Does systemd have its problems? Sure.
Do those problems actually affect most of the people complaining? No.

See also: “Linus said something funny ten years ago, and I heard from a guy who heard from a guy who heard from a guy who once had to edit xorg.conf by hand, so Nvidia is awful forever for everyone!”

[–] dlarge6510@lemm.ee 1 points 2 years ago

Systemd is tolerable but it still messes up my day. I'm moving away from it soon.

The idea was sound, the implementation not so much.

[–] Arcaneslime@lemmy.ml 1 points 2 years ago

I make plymouth do the verbose mode because it's cool and hacker-y. Also I like when it says "failed" and I know what failed. For a few weeks I kept having to manually start firewalld and I never would have known otherwise, update seems to have fixed that though.
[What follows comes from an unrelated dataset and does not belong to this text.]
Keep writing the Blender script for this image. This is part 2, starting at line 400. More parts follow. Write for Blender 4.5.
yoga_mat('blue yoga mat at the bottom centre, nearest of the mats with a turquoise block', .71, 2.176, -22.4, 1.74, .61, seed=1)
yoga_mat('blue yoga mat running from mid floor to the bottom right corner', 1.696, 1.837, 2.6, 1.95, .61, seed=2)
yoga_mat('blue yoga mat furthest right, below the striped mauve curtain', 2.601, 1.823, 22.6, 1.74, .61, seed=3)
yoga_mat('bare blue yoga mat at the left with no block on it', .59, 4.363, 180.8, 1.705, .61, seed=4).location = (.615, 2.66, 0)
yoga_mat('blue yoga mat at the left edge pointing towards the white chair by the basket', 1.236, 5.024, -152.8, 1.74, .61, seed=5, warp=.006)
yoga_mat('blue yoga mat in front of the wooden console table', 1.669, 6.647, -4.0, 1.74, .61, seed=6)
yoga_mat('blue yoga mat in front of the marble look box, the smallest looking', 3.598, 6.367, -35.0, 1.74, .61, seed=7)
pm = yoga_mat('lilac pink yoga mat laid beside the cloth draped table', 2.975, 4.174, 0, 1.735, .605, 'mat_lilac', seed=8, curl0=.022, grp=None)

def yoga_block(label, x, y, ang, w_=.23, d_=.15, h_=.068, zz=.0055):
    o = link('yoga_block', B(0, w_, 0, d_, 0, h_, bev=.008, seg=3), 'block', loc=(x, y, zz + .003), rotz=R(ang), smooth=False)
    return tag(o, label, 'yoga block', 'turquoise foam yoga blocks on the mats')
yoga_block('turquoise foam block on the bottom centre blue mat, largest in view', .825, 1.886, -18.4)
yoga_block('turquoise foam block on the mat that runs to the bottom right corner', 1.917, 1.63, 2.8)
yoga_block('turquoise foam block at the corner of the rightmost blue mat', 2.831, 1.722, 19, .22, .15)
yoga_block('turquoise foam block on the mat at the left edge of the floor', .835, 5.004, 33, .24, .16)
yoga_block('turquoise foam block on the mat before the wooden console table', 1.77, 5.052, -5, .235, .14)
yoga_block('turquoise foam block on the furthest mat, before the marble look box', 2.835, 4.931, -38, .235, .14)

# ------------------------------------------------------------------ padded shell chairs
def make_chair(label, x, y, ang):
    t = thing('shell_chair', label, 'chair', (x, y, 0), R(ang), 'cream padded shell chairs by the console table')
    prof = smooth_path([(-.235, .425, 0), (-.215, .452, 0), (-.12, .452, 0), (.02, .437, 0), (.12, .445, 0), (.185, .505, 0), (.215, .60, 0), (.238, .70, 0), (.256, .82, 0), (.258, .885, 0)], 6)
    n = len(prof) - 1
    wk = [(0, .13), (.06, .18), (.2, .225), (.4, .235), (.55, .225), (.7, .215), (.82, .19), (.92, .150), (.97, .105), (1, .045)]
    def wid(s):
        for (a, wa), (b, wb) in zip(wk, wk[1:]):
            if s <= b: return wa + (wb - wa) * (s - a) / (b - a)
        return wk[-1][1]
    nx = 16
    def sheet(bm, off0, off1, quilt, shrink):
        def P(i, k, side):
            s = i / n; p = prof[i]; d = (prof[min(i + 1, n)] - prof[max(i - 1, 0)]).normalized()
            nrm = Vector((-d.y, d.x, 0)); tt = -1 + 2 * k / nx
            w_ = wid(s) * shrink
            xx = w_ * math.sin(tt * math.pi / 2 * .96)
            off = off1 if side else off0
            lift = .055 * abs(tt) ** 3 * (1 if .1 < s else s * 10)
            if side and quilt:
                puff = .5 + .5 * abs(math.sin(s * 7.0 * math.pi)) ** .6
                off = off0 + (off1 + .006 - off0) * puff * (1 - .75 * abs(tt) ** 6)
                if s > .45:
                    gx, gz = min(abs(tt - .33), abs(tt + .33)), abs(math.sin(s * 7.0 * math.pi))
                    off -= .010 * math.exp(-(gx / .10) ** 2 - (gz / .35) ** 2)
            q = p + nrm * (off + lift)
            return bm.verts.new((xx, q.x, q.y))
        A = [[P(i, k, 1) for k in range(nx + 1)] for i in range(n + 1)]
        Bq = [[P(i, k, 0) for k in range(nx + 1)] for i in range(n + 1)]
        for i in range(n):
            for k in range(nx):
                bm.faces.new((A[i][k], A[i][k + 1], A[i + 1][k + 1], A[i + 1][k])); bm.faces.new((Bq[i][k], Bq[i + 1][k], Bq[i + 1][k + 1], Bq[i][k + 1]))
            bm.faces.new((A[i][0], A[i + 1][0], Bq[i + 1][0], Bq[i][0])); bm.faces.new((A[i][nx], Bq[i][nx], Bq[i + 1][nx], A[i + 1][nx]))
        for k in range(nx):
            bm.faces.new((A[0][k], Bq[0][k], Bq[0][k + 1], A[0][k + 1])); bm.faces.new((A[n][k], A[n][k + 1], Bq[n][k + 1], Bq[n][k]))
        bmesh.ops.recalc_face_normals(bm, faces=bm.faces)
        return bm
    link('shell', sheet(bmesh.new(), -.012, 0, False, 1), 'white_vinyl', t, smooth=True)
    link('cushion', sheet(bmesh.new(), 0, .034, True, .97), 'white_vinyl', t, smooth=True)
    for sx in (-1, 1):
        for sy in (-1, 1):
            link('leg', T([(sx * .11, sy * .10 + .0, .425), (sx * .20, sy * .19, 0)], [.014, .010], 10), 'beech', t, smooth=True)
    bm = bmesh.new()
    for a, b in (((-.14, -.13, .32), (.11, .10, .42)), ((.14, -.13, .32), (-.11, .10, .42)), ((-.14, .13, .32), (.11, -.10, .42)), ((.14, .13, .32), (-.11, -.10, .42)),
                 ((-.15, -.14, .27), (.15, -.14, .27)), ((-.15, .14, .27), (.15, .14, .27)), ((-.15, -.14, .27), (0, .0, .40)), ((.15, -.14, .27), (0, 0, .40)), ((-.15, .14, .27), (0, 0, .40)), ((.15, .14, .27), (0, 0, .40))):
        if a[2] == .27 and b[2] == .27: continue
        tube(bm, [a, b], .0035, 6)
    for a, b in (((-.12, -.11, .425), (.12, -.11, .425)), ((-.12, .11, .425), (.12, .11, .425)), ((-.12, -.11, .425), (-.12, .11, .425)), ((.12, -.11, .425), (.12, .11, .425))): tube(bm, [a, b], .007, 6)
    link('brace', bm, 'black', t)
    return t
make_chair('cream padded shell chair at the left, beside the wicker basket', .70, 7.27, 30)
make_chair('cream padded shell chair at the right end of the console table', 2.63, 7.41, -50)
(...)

Tbf, I really only have experience with fedora and thus systemd, so, I like it but I "don't know what I'm missing" in a sense.

[–] bladewdr@infosec.pub 1 points 2 years ago (1 children)

God damn I'd forgotten about Plymouth

[–] addie@feddit.uk 1 points 2 years ago

Is it possible to learn this power?

[–] wargreymon2023@sopuli.xyz 0 points 2 years ago

I can't like it bc its complicated.

I am on Guix works great with shepherd.